By Theodore Epp
1 Samuel 30:1-8, 18-26
When David and his men found Ziklag burned with fire and their wives and their children gone, they wept. This was a bitter blow to all of them. David in particular, however, tasted the bitterness of being without God's protection. He had been miraculously taken care of on many other occasions, but now that protection had been removed for the time being. David had exchanged the king of Gath and a walled city for the Spirit of the Lord and found no protection in man. It is the Spirit of the Lord who protects God's people. How often we forget this.

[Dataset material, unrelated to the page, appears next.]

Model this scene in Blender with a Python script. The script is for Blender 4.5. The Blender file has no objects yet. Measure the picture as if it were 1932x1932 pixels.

Some of us might be inclined to think that the normal thing would have been for David to start out after the Amalekites without even asking the Lord about it. We might think this was the obvious thing to do. But remember, David had had enough of his own reasoning. He had followed his own reasoning in going to Gath and by it had escaped from the hand of Saul, but he got himself into more difficulties than he ever expected. The seemingly natural thing to do may not always be the right thing as far as God is concerned. When David's fellowship with the Lord was restored, he let the Lord guide his steps.
God's Word admonishes us: "Trust in the Lord with all thine heart; and lean not unto thine own understanding" (Prov. 3:5). David sought God's will, and God eventually gave victory.
"But who so hearkeneth unto me shall dwell safely, and shall be quiet from fear of evil" (Prov. 1:33).